Your interpretation merely carries water for the gun grabbers and opens the door for psychiatric abuse. Anyone can claim you are behaving "aberrantly" and should they convince a cop or judge you could find yourself hauled off for an evaluation by temporary order.
Should that be the determining factor in your ability to purchase a gun? That you were once required by a court to be evaluated.
Doesn't matter what Rhienhart says about intention, because it refers only to spending Cho in before the ruling. Fed law cares about the court ruling, which was made post evaluation. THe court ruling was signed by Dr. Crouse, who examined Cho.
"Anyone can claim you are behaving "aberrantly" and should they convince a cop or judge you could find yourself hauled off for an evaluation by temporary order."
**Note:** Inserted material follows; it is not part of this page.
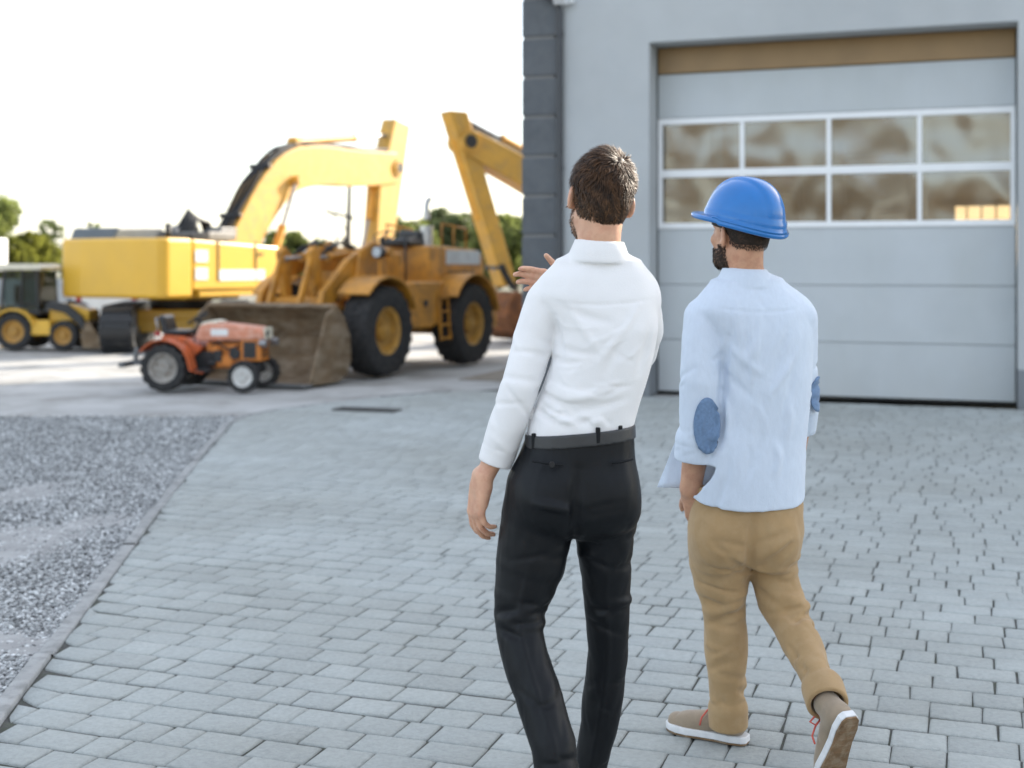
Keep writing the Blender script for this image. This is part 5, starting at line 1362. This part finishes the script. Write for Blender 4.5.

No, as per above. I already went over this. A court ruling requires legal representation, a docs cert. and evidence. That must be obtained first. In order to get htat info one must be evaluated before the judge makes his decision. Burketts ruling was made to force Cho to get treatment, which includes a more thorough eval. Had Cho refused, the court would have held the next hearing in the VA process to have Cho involuntarily committed.
Re: "State and federal law enforcement authorities confirmed Thursday that they had no record in their respective criminal background check systems to indicate that Cho had been involuntarily committed, or that he had been declared mentally incapacitated by a judge."
I gave you 28CFR25.4 above. Submission of the info regarding fed law by a State is voluntary. The law should read MUST SUBMIT.